On peut clairement se poser la question sur la pertinence de ce jugement, outre l’aspect onde des antennes-relais, elles sont parfois implantées dans des zones résidentielles et ont un impact sur le foncier non-négligeable puisque dès l’apparition des pylônes auto-portés une perte de valeur est constaté sur les biens limitrophes. Ajouté l’impact sur le paysage, même si certaines sont camouflées, on se demande pourquoi les maires n’auraient pas leur mot à dire sur le sujet quand on sait qu’ils ont tous les droits sur les autres constructions. Ajouté à cela que le rapport du COPIC a traité le sujet et a fait des recommandations qui abondent dans le sens de la concertation (P.96):
- rendre obligatoire le contact écrit des opérateurs avec le maire dès la phase de recherche d’un projet
- rendre obligatoire la transmission d’un dossier d’information sur tout projet d’antenne relais par l’opérateur à la mairie, un mois avant le dépôt de la demande d’autorisation d’urbanisme, délai pouvant être porté à deux mois à la demande écrite du maire.

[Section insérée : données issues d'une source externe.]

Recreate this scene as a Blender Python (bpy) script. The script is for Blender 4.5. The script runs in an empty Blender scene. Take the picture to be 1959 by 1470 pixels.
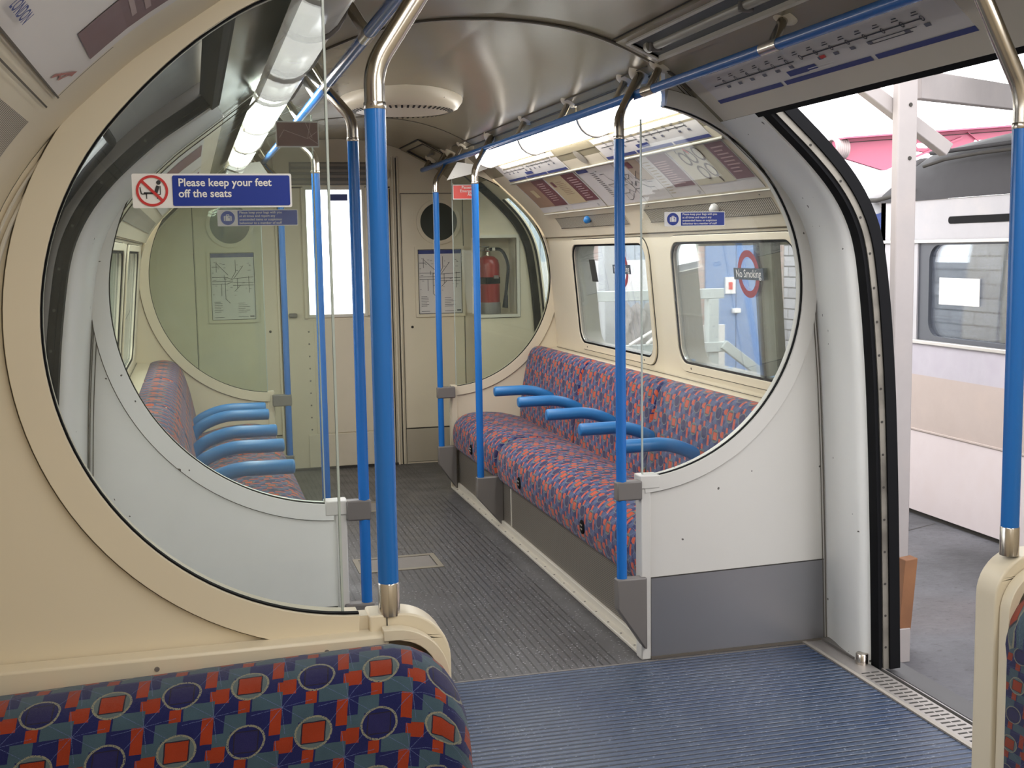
import bpy, bmesh, math, random
from math import sin, cos, pi, sqrt, atan2, radians
from mathutils import Matrix, Vector
from mathutils.geometry import tessellate_polygon

random.seed(7)
S = bpy.context.scene
COL = S.collection

# ------------------------------------------------------------------ camera
# car coordinates: x across the car (0 = centre line), y along it, z up, floor at 0
cam_d = bpy.data.cameras.new('camera')
cam = bpy.data.objects.new('camera', cam_d)
COL.objects.link(cam)
S.camera = cam
def cam_axes(yaw, pitch, roll):
    Ry = Matrix(((cos(yaw), 0, sin(yaw)), (0, 1, 0), (-sin(yaw), 0, cos(yaw))))
    Rx = Matrix(((1, 0, 0), (0, cos(pitch), -sin(pitch)), (0, sin(pitch), cos(pitch))))
    Rz = Matrix(((cos(roll), -sin(roll), 0), (sin(roll), cos(roll), 0), (0, 0, 1)))
    return Rz @ Rx @ Ry
_M = cam_axes(-.2584, .1116, -.0168)
_r = Vector((_M[0][0], _M[0][2], -_M[0][1]))
_d = Vector((_M[1][0], _M[1][2], -_M[1][1]))
_f = Vector((_M[2][0], _M[2][2], -_M[2][1]))
mw = Matrix.Identity(4)
for i in range(3):
    mw[i][0] = _r[i]; mw[i][1] = -_d[i]; mw[i][2] = -_f[i]
mw[0][3], mw[1][3], mw[2][3] = -1.0, 0.0, 1.5
cam.matrix_world = mw
cam_d.sensor_width = 36
cam_d.lens = 36 * 2300 / 1959
cam_d.clip_start = .02

# ------------------------------------------------------------------ world, light, exposure
W = bpy.data.worlds.new('overcast_sky'); S.world = W
W.use_nodes = True
bg = W.node_tree.nodes['Background']
bg.inputs[0].default_value = (.985, .985, 1, 1)
bg.inputs[1].default_value = 5.4
LAMP = 22.0
S.view_settings.view_transform = 'Standard'
S.view_settings.look = 'None'
S.view_settings.exposure = 0.0
S.view_settings.gamma = 1
S.cycles.max_bounces = 10
S.cycles.diffuse_bounces = 5
S.cycles.glossy_bounces = 4
S.cycles.transparent_max_bounces = 24
S.cycles.transmission_bounces = 8
S.cycles.sample_clamp_indirect = 6
S.cycles.caustics_reflective = False
S.cycles.caustics_refractive = False

# ------------------------------------------------------------------ node helpers
class NT:
    def __init__(s, name):
        s.m = bpy.data.materials.new(name); s.m.use_nodes = True
        s.t = s.m.node_tree; s.n = s.t.nodes; s.l = s.t.links
        s.n.clear()
        s.out = s.n.new('ShaderNodeOutputMaterial')
    def node(s, kind, **kw):
        n = s.n.new(kind)
        for k, v in kw.items(): setattr(n, k, v)
        return n
    def link(s, a, b): s.l.new(a, b)
    def put(s, v, sock):
        if isinstance(v, V): s.l.new(v.s, sock)
        elif isinstance(v, (tuple, list)): sock.default_value = tuple(v) + ((1,) if len(v) == 3 else ())
        elif hasattr(v, 'is_linked'): s.l.new(v, sock)
        else: sock.default_value = v
class V:
    def __init__(s, nt, sock): s.nt = nt; s.s = sock
    def op(s, o, b=None, c=None, rev=False):
        n = s.nt.node('ShaderNodeMath', operation=o)
        if rev: s.nt.put(b, n.inputs[0]); s.nt.put(s, n.inputs[1])
        else:
            s.nt.put(s, n.inputs[0])
            if b is not None: s.nt.put(b, n.inputs[1])
            if c is not None: s.nt.put(c, n.inputs[2])
        return V(s.nt, n.outputs[0])
    def __add__(s, b): return s.op('ADD', b)
    def __radd__(s, b): return s.op('ADD', b)
    def __sub__(s, b): return s.op('SUBTRACT', b)
    def __rsub__(s, b): return s.op('SUBTRACT', b, rev=True)
    def __mul__(s, b): return s.op('MULTIPLY', b)
    def __rmul__(s, b): return s.op('MULTIPLY', b)
    def __truediv__(s, b): return s.op('DIVIDE', b)
    def lt(s, b): return s.op('LESS_THAN', b)
    def gt(s, b): return s.op('GREATER_THAN', b)
    def frac(s): return s.op('FRACT')
    def floor(s): return s.op('FLOOR')
    def abs(s): return s.op('ABSOLUTE')
    def mod(s, b): return s.op('FLOORED_MODULO', b)
def mixc(nt, fac, a, b):
    n = nt.node('ShaderNodeMix', data_type='RGBA')
    nt.put(fac, n.inputs[0]); nt.put(a, n.inputs[6]); nt.put(b, n.inputs[7])
    return n.outputs[2]
def objco(nt):
    tc = nt.node('ShaderNodeTexCoord'); return tc
def sep(nt, sock):
    n = nt.node('ShaderNodeSeparateXYZ'); nt.link(sock, n.inputs[0])
    return V(nt, n.outputs[0]), V(nt, n.outputs[1]), V(nt, n.outputs[2])
def noise(nt, co, scale, detail=2, rough=.5, color=False):
    n = nt.node('ShaderNodeTexNoise'); nt.link(co, n.inputs['Vector'])
    n.inputs['Scale'].default_value = scale; n.inputs['Detail'].default_value = detail; n.inputs['Roughness'].default_value = rough
    return n.outputs['Color'] if color else V(nt, n.outputs[0])
def princ(nt, color, rough=.5, metal=0., bump=None, bd=.002, bs=1., spec=.5, **kw):
    p = nt.node('ShaderNodeBsdfPrincipled')
    nt.put(color, p.inputs['Base Color']); nt.put(rough, p.inputs['Roughness']); nt.put(metal, p.inputs['Metallic'])
    p.inputs['Specular IOR Level'].default_value = spec
    for k, v in kw.items(): nt.put(v, p.inputs[k])
    if bump is not None:
        b = nt.node('ShaderNodeBump'); b.inputs['Distance'].default_value = bd; b.inputs['Strength'].default_value = bs
        nt.put(bump, b.inputs['Height']); nt.link(b.outputs[0], p.inputs['Normal'])
    nt.link(p.outputs[0], nt.out.inputs[0])
    return p
def ramp(v, a, b):
    n = v.nt.node('ShaderNodeMapRange', clamp=True); v.nt.put(v, n.inputs[0])
    n.inputs[1].default_value = a; n.inputs[2].default_value = b
    return V(v.nt, n.outputs[0])

def paint(name, color, rough=.35, dirt=.12, chips=0., bump=.0, tint=(.35, .31, .25)):
    nt = NT(name); co = objco(nt).outputs['Object']
    d = noise(nt, co, 2.3, 5, .62)
    f = ramp(d, .45, .8) * dirt
    c = mixc(nt, f, color, tint)
    if chips > 0:
        k = noise(nt, co, 38, 1, .4)
        m = noise(nt, co, 5, 1, .5)
        f2 = (k + m * .22).gt(.925 - chips * .1)
        c = mixc(nt, f2, c, (.10, .09, .08))
    r = noise(nt, co, 1.6, 2)
    kw = {}
    if bump: kw = dict(bump=noise(nt, co, 180, 2), bd=bump)
    if 'ceiling' in name: kw['spec'] = .3
    princ(nt, c, r * .15 + (rough - .07), **kw)
    return nt.m
def plain(name, color, rough=.5, metal=0., **kw):
    nt = NT(name); co = objco(nt).outputs['Object']
    r = noise(nt, co, 14, 2)
    princ(nt, color, r * .1 + max(rough - .05, .02), metal, **kw)
    return nt.m
def emit(name, color, st):
    nt = NT(name); e = nt.node('ShaderNodeEmission'); nt.put(color, e.inputs[0]); e.inputs[1].default_value = st
    nt.link(e.outputs[0], nt.out.inputs[0]); return nt.m
def glassy(name, tint=(.93, .96, .94), haze=.05, hazec=(.6, .66, .6), gloss=.9, smears=0.):
    nt = NT(name); co = objco(nt).outputs['Object']
    tr = nt.node('ShaderNodeBsdfTransparent'); nt.put(tint, tr.inputs[0])
    df = nt.node('ShaderNodeBsdfDiffuse'); nt.put(hazec, df.inputs[0])
    gl = nt.node('ShaderNodeBsdfGlossy'); gl.inputs['Roughness'].default_value = .01; nt.put((.95, .97, .96), gl.inputs[0])
    m1 = nt.node('ShaderNodeMixShader')
    h = haze
    if smears:
        n1 = noise(nt, co, 3.5, 6, .7)
        h = ramp(n1, .42, .8) * smears + haze
    nt.put(h, m1.inputs[0]); nt.link(tr.outputs[0], m1.inputs[1]); nt.link(df.outputs[0], m1.inputs[2])
    fr = nt.node('ShaderNodeFresnel'); fr.inputs[0].default_value = 1.45
    g = V(nt, fr.outputs[0]) * gloss
    m2 = nt.node('ShaderNodeMixShader'); nt.put(g, m2.inputs[0])
    nt.link(m1.outputs[0], m2.inputs[1]); nt.link(gl.outputs[0], m2.inputs[2])
    nt.link(m2.outputs[0], nt.out.inputs[0])
    return nt.m

# ------------------------------------------------------------------ materials
CREAM = paint('cream_paint', (.68, .60, .46), .38, .10)
CREAMD = paint('cream_scuffed_paint', (.66, .585, .455), .45, .35, .35, tint=(.30, .24, .17))
WHITE = paint('white_panel_paint', (.60, .58, .545), .38, .06, .28)
WHITE2 = paint('white_paint_brightened', (.84, .83, .80), .34, .05, .24)  # white paint lightened to stand in for daylight on pillars and screen
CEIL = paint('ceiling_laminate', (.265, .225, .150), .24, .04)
COVING = paint('coving_laminate', (.66, .60, .50), .4, .12)
BLUE = plain('blue_gloss_paint', (.014, .145, .48), .22, spec=.45)
BLUE2 = plain('blue_armrest_paint', (.022, .17, .44), .34)
CHROME = plain('satin_steel', (.56, .51, .45), .22, 1.)
METAL = plain('brushed_metal', (.42, .42, .45), .34, 1.)
GREYP = plain('grey_moulding', (.16, .145, .135), .45)
DARK = plain('black_rubber', (.006, .006, .007), .7, spec=.10)
GAP = plain('dark_gap', (.03, .026, .022), .8)
LINE = plain('seam_gap', (.10, .085, .065), .8)  # dark brown of the seams and grooves
TRIM = plain('pale_trim_metal', (.62, .58, .50), .45)
ALU = plain('worn_aluminium', (.45, .43, .41), .4, .8)
PAPER = plain('poster_paper', (.66, .62, .60), .5)
MAROON = plain('maroon_print', (.16, .045, .06), .5)
TAN = plain('tan_print', (.33, .20, .14), .5)
SAND = plain('sand_print', (.55, .44, .27), .5)
NAVYP = plain('navy_print', (.03, .045, .20), .5)
INK = plain('dark_print', (.04, .04, .05), .5)
PINKP = plain('pale_pink_print', (.50, .34, .34), .5)
REDP = plain('red_print', (.60, .05, .04), .45)
SIGNB = plain('sign_blue', (.008, .030, .26), .4, spec=.3)
SIGNW = plain('sign_white', (.74, .72, .70), .4)
SIGNR = plain('sign_red', (.52, .02, .02), .4)
SIGNK = plain('sign_black', (.012, .012, .014), .4)
MARK = plain('scratched_maroon_sticker', (.16, .055, .055), .5)
LAMPON = emit('lit_diffuser', (1, .985, .94), LAMP)
LAMPON2 = emit('lit_diffuser_over_near_seats', (1, .985, .94), LAMP * .76)
LAMPOFF = plain('unlit_diffuser', (.80, .78, .70), .25)
TUBEOFF = plain('unlit_tube', (.42, .40, .33), .35)
GLASS = glassy('clear_screen_glass', (.965, .98, .97), .012, gloss=.55)
GLASSD = glassy('dirty_screen_glass', (.965, .98, .968), .018, (.62, .66, .60), .5, .04)
GLASSD2 = glassy('green_tinged_screen_glass', (.925, .965, .925), .018, (.6, .66, .58), .5, .03)
GLASSW = glassy('window_glass', (.965, .975, .975), .02, (.7, .72, .72), .55, .04)
GEDGE = plain('glass_edge', (.45, .50, .45), .3)
DGLASS = plain('dark_porthole_glass', (.035, .042, .036), .12)
EXTR = plain('extinguisher_red', (.26, .022, .02), .3)
CONC = None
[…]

- généraliser les instances de concertation départementales présidées par le préfet de département, qui deviendront des instances de médiation
- informer systématiquement les occupants du bâtiment lors d’une implantation d’antenne relais de téléphonie mobile, dans un délai maximum de quinze jours avant l’installation de l’antenne
Dans la foulée il est évoqué la question des points atypiques désigné par PPE dans le rapport du COPIC qui décrit les points les plus exposés, c’est-à-dire là ou l’exposition aux ondes est supérieur à la moyenne. La encore la Fédération Française des Télécoms considère que « les dispositions sur les points atypiques ne sont pas conformes à la recommandation 2013 de l’ANSES et aux travaux du COMOP/COPIC sur ce sujet, et risqueraient de revenir de fait à un abaissement des valeurs limite avec des conséquences majeures pour la couverture et la qualité de service des réseaux comme l’ont démontré ces travaux ». Logiquement quand on demande à ce que des recommandations n’y figurent pas, c’est un peu normal que l’on ne les trouve pas dans les recommandations, je vous en laisse juge (P.176):
La FFTélécoms tient à ce que le projet de rapport soit amendé sur trois sujets (2ème
partie) :Corriger toute phrase indiquant ou laissant entendre que l’exposition sera réduite ou doit être réduite dans l’ensemble des Points Plus Exposés (PPE) (§ 2.1)
Pour finir avec ce qui chagrine les lobbys du numérique, « la multiplication des contraintes imposées aux appareils WIFI et aux objets connectés constituerait un frein à l’innovation pour un secteur porteur sur lequel se positionnent de nombreuses entreprises technologiques françaises et entraînerait un appauvrissement de l’offre pour les consommateurs français ». Pour information les seules restrictions techniques sur les appareils émettant du WIFI dans la proposition de loi concernent la mise en place de solution technique de désactivation simple pour le Femtocell et les modems ADSL, ce qui est déjà le cas la plupart du temps et une interdiction de ces appareils dans les crèches et les écoles maternelles. Pour le reste c’est de l’information pure et simple comme un pictogramme dans les lieux où il y a la présence de réseau WIFI ou l’affichage du DAS (Débit absorption spécifique) sur les appareils émettant des radiofréquences, rien de bien méchant au final.
En conclusion de ce communiqué on a un petit chantage à l’emploi à peine voilé, comme d’habitude quand on s’attaque à ce genre de sociétés qui n’aime pas trop se voir réguler plus qu’elles ne le voudraient, c’est-à-dire pas du tout. Pourtant ils devraient remercier la majorité qui a enterré la proposition de loi n°531 et a fait en sorte que la suivante soit vraiment moins restrictive et au final n’ayant qu’un impact limité sur le juteux business qu’est la téléphonie mobile.